[Extracted data entries]

━━━━━━━━━━━━━━━━

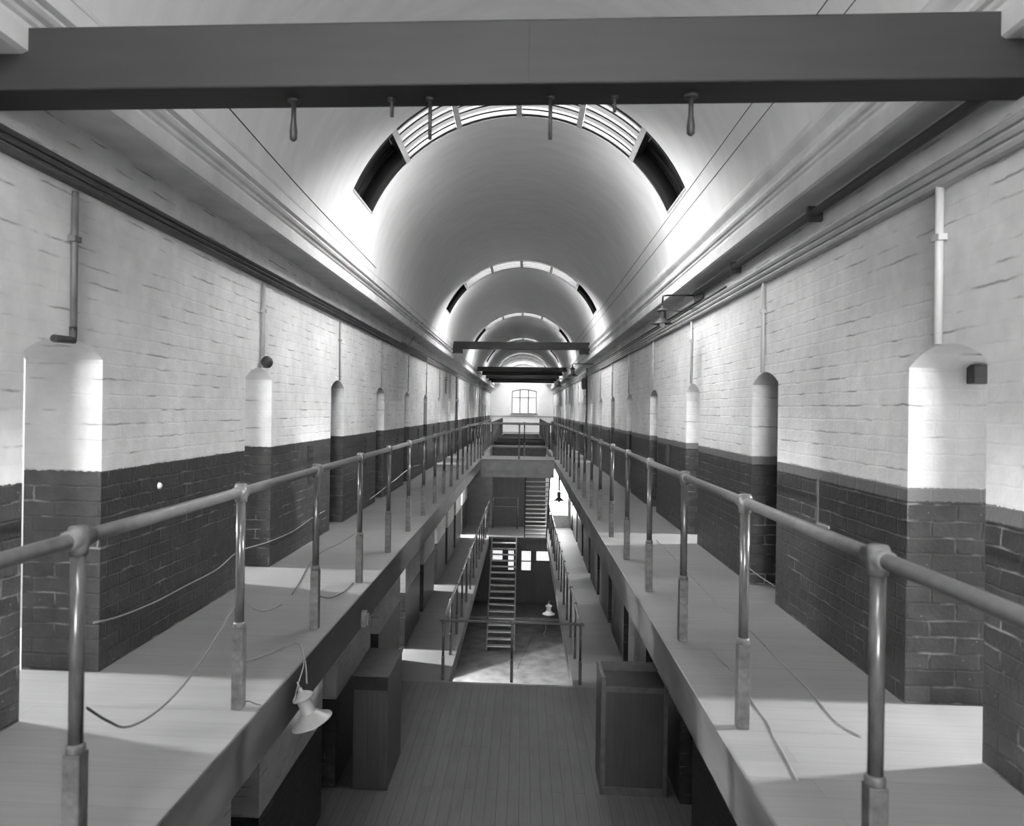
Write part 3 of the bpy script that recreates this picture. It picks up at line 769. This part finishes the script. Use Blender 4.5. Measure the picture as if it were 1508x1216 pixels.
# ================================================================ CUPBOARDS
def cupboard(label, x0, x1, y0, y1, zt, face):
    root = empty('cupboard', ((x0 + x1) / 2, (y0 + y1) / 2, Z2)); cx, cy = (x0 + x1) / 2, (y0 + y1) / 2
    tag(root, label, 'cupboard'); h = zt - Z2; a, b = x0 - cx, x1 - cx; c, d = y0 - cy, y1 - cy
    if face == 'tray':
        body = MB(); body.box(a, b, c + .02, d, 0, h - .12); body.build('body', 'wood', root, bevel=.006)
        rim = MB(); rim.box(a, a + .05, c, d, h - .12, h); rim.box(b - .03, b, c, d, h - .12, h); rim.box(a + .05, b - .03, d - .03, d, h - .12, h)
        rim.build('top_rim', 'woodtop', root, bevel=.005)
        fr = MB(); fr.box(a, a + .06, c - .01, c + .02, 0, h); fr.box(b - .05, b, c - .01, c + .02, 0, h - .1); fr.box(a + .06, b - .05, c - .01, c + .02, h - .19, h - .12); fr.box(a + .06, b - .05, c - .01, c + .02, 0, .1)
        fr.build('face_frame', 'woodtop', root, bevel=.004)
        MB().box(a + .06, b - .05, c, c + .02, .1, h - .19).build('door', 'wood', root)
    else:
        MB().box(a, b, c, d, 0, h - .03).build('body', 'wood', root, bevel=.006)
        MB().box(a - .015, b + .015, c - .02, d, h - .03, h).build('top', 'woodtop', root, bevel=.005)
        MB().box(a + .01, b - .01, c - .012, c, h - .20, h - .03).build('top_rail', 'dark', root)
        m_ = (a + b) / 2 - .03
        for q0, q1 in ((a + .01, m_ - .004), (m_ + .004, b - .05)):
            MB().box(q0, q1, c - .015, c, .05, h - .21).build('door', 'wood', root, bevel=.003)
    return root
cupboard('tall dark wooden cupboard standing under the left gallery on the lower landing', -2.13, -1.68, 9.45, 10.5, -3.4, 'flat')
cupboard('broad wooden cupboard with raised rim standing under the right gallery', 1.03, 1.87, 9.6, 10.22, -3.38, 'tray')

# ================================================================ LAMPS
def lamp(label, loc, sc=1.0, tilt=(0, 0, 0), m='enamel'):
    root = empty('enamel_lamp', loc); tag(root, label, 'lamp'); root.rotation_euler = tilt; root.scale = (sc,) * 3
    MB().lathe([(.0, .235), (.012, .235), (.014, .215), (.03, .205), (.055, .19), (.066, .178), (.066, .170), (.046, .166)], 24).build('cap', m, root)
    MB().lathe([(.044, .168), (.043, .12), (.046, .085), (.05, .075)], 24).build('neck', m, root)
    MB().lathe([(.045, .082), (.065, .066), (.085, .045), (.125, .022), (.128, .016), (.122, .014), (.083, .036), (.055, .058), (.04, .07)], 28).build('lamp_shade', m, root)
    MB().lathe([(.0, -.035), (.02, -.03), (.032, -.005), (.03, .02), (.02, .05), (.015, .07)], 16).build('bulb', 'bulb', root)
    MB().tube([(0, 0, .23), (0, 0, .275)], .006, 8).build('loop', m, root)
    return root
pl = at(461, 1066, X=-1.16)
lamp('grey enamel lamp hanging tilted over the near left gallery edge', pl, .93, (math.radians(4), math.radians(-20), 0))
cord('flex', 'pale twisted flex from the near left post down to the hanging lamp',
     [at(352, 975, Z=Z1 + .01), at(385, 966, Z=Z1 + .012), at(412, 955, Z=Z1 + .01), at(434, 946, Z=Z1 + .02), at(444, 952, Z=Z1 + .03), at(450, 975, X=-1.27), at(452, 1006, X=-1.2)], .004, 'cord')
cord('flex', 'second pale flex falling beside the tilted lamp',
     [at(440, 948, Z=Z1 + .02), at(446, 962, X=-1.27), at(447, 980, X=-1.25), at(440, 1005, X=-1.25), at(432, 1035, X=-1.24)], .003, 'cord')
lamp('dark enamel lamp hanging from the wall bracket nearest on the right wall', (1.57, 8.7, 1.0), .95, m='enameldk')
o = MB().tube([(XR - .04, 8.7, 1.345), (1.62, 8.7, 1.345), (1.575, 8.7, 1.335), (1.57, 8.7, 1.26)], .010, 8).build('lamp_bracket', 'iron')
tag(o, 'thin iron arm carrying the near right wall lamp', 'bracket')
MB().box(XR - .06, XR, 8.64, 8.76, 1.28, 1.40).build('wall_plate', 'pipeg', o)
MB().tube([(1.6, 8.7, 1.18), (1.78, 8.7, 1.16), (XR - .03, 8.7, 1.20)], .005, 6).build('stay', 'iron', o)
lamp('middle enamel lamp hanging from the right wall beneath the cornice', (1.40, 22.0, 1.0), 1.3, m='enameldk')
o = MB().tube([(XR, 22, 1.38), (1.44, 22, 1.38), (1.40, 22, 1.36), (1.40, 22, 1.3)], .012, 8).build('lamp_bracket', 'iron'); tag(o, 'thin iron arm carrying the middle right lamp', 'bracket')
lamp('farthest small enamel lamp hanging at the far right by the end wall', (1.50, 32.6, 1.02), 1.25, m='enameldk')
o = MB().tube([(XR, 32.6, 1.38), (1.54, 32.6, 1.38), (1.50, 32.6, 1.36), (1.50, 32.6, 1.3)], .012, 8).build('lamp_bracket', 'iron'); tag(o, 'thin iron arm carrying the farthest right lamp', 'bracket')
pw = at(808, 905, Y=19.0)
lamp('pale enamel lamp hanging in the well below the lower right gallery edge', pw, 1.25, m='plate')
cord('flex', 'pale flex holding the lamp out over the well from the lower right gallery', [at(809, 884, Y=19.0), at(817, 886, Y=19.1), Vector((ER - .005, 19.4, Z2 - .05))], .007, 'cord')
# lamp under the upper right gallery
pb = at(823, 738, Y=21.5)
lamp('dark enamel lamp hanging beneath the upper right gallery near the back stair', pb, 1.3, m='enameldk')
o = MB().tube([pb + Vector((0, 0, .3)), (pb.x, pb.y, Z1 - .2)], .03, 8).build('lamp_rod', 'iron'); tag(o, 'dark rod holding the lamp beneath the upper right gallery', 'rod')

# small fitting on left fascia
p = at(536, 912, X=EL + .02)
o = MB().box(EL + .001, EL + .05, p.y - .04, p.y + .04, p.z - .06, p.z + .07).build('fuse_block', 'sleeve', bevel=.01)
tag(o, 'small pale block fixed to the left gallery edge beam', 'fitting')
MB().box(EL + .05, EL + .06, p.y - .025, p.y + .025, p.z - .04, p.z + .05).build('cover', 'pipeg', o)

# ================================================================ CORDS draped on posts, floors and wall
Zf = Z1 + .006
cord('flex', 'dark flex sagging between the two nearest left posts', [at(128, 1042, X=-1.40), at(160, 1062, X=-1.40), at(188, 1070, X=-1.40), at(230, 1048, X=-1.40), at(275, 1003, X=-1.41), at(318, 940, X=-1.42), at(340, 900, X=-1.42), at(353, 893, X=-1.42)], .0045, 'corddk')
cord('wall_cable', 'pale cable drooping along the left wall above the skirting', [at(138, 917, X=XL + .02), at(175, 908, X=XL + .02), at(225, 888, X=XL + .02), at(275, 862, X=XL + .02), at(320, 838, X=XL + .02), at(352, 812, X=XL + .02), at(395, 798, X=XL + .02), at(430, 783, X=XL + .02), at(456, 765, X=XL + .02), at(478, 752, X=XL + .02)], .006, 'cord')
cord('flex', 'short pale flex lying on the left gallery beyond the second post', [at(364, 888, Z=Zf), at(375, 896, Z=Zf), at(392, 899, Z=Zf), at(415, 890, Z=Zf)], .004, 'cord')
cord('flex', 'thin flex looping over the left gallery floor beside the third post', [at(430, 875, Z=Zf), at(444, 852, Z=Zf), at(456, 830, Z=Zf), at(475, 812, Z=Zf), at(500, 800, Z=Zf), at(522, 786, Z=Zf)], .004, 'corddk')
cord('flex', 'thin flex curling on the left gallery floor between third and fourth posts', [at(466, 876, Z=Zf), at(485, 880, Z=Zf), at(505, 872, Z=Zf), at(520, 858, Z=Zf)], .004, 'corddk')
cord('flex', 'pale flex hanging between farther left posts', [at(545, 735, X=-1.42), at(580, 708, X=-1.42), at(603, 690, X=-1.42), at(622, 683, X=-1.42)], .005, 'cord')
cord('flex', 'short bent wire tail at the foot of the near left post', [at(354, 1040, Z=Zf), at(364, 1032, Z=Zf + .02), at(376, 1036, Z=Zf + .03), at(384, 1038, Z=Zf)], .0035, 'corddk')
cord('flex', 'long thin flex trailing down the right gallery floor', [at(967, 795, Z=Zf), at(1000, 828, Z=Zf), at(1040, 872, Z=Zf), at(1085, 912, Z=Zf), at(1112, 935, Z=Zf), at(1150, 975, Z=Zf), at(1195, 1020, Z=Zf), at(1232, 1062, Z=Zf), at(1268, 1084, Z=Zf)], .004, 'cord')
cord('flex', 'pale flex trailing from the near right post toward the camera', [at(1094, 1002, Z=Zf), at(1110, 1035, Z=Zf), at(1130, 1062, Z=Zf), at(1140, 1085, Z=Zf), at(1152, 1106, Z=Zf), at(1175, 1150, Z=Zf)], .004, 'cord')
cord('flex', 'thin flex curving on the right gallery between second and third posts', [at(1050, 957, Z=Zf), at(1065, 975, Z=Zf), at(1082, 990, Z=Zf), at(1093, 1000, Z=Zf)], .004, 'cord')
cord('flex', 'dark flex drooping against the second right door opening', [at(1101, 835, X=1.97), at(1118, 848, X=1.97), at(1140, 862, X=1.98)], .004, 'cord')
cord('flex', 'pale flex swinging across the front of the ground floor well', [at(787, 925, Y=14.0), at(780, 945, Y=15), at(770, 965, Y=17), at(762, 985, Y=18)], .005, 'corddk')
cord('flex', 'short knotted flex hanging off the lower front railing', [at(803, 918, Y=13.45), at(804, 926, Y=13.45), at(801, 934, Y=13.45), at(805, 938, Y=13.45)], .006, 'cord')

━━━━━━━━━━━━━━━━

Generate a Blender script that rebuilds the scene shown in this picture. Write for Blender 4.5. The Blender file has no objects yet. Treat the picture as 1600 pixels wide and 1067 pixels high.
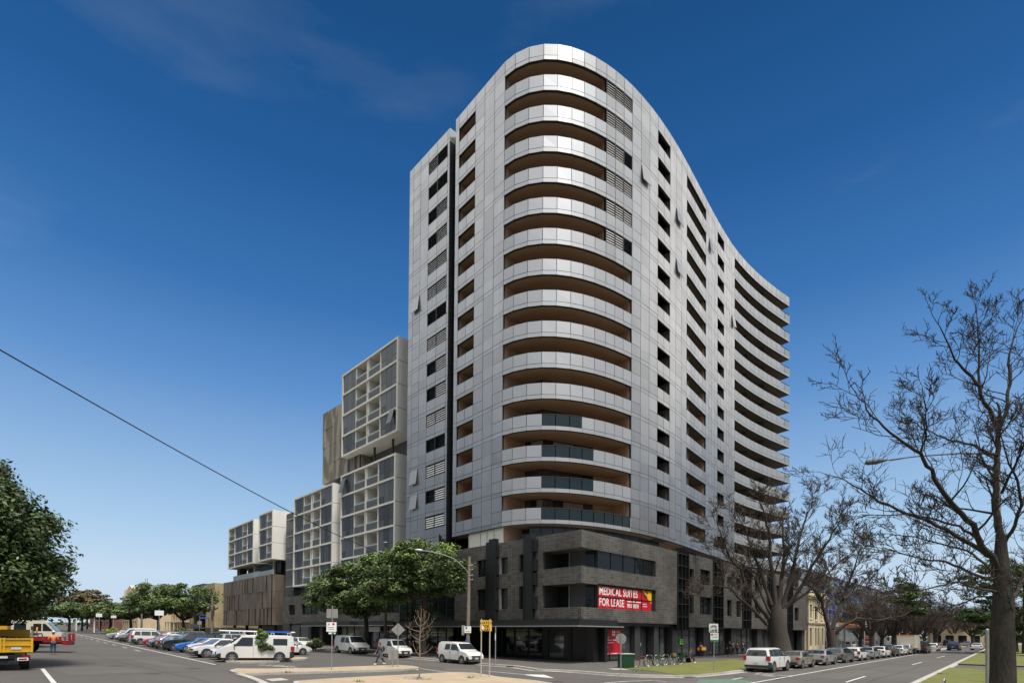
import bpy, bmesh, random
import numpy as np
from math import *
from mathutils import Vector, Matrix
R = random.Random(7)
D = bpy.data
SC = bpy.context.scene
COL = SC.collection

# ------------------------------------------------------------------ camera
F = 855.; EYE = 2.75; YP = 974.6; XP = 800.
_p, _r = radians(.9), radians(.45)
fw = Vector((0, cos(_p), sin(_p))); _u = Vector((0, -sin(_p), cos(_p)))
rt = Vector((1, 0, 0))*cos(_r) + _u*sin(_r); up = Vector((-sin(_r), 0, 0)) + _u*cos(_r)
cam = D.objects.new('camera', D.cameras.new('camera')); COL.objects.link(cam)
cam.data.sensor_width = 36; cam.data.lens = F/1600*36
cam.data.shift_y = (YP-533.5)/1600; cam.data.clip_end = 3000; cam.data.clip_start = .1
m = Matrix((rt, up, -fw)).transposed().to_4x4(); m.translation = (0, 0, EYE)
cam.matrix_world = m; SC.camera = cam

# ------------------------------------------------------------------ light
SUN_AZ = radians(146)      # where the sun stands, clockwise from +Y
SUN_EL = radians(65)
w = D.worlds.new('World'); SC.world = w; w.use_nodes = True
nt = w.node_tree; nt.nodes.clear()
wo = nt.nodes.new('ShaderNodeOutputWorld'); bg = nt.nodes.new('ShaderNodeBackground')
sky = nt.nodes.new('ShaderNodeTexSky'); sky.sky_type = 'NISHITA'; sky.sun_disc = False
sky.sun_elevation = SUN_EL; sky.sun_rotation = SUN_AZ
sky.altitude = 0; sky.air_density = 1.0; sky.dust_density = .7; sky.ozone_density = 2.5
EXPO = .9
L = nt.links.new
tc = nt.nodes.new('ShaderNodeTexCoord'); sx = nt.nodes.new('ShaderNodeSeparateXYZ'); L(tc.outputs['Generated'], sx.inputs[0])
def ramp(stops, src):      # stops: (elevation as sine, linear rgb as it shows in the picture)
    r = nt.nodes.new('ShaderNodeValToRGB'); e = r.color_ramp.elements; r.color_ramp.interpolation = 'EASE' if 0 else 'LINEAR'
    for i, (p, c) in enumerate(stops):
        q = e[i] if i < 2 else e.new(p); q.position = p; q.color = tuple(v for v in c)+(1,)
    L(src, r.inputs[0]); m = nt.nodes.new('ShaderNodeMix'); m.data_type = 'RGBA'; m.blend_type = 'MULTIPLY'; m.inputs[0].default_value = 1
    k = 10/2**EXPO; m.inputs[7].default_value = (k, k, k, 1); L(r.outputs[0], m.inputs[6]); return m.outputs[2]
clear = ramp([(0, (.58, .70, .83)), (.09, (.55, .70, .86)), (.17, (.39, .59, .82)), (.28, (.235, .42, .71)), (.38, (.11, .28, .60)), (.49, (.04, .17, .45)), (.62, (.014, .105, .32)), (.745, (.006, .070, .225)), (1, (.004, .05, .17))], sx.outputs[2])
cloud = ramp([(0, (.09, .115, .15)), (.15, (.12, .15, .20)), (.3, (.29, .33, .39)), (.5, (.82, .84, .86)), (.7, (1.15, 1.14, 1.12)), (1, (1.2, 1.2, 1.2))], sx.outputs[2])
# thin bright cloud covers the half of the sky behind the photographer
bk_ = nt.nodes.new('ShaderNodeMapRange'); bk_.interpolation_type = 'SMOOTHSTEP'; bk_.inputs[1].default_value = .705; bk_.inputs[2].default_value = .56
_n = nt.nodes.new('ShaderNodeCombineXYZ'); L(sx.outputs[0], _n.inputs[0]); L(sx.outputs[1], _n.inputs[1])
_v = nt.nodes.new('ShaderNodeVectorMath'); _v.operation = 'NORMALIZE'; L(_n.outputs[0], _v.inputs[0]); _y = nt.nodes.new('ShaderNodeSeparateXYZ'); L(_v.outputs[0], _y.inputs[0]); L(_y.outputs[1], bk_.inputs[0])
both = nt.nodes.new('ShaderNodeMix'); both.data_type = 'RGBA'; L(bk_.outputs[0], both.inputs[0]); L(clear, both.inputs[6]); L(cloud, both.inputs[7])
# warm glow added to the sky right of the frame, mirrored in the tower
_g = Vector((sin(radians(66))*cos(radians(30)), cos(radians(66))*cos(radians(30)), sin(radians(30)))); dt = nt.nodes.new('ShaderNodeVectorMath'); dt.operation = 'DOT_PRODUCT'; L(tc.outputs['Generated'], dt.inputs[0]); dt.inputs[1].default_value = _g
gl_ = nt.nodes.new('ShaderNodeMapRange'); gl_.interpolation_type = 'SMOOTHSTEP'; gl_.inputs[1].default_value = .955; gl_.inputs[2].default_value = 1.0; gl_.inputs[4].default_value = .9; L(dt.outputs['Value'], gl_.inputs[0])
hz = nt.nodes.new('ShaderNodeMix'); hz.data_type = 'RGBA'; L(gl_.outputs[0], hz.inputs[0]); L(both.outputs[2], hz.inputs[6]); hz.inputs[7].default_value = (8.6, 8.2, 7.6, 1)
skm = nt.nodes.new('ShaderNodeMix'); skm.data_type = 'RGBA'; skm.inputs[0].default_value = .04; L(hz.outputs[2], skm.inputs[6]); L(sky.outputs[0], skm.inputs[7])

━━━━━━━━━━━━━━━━

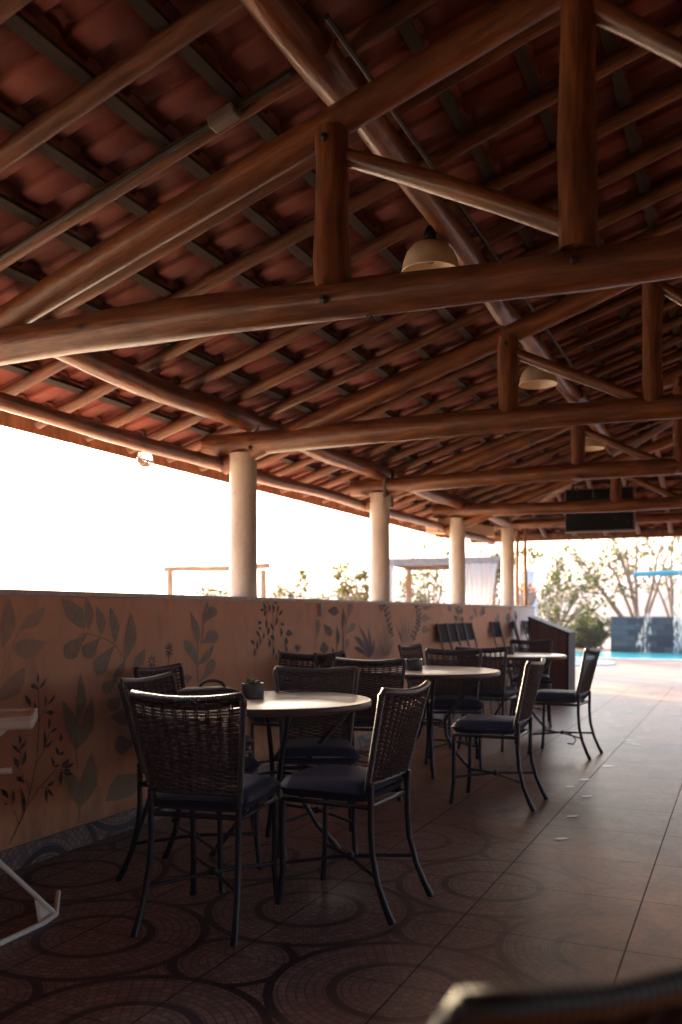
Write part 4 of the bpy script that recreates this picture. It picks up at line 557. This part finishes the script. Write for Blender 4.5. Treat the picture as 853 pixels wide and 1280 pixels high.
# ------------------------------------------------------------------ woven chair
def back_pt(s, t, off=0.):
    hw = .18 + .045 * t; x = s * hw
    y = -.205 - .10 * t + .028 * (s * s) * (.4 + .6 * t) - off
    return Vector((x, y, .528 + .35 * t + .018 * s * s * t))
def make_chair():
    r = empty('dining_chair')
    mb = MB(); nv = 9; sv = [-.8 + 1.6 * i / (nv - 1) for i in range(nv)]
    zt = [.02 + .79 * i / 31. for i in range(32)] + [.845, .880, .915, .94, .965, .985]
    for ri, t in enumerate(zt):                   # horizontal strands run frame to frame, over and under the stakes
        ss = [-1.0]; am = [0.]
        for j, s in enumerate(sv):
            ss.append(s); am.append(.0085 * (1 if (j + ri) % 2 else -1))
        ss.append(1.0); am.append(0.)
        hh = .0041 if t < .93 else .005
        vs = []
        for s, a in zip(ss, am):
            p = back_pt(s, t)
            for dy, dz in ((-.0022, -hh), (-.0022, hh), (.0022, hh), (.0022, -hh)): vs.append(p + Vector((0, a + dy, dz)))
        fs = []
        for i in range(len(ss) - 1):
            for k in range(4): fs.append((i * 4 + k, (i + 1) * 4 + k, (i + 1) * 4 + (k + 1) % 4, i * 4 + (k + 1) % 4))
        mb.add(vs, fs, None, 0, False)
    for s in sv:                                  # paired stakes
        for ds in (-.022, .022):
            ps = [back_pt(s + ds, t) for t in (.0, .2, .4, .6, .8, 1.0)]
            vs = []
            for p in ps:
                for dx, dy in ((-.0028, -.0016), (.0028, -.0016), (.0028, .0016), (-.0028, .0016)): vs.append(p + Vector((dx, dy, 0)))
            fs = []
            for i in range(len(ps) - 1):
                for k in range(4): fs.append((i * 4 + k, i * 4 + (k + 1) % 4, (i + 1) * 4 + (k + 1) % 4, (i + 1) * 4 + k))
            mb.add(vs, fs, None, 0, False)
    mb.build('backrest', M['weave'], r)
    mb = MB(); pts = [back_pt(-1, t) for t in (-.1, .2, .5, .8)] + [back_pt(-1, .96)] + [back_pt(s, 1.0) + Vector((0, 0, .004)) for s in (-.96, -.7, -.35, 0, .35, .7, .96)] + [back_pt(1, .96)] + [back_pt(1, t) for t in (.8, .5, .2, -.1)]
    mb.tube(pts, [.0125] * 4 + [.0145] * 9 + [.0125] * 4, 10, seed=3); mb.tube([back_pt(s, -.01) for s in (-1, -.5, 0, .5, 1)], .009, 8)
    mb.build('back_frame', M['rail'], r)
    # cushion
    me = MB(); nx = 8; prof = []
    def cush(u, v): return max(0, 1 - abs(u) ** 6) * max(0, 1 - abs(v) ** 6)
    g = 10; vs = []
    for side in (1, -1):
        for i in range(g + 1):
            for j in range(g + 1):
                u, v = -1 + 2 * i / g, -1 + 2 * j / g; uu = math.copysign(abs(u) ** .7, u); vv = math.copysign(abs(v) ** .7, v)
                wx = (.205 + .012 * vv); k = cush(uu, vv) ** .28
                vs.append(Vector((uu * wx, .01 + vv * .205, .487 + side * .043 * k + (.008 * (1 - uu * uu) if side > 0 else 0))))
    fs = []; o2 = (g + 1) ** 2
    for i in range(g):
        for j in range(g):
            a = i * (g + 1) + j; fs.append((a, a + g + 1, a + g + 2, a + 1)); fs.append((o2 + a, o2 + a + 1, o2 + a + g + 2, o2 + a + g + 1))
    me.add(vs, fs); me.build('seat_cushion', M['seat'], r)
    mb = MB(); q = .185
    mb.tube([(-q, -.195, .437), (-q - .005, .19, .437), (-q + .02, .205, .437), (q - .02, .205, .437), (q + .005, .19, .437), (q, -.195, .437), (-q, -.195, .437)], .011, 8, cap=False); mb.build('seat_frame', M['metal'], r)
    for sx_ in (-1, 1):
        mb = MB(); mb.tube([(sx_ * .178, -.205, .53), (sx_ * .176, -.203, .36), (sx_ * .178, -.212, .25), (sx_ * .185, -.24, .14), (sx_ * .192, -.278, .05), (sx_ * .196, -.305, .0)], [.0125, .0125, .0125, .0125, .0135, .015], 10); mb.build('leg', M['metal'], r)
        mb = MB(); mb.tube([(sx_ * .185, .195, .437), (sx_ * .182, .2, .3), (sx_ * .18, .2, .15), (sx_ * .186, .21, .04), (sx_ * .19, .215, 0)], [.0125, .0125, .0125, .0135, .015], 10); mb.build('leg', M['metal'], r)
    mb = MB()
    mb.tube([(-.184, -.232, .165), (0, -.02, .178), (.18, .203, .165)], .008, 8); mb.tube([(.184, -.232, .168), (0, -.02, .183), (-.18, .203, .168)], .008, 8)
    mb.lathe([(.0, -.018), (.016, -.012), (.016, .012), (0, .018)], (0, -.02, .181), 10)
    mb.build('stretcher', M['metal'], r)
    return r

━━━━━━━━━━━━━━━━

What is the number of lines in the records that contain "high"? Give that number only.

▶ [Right answer] 2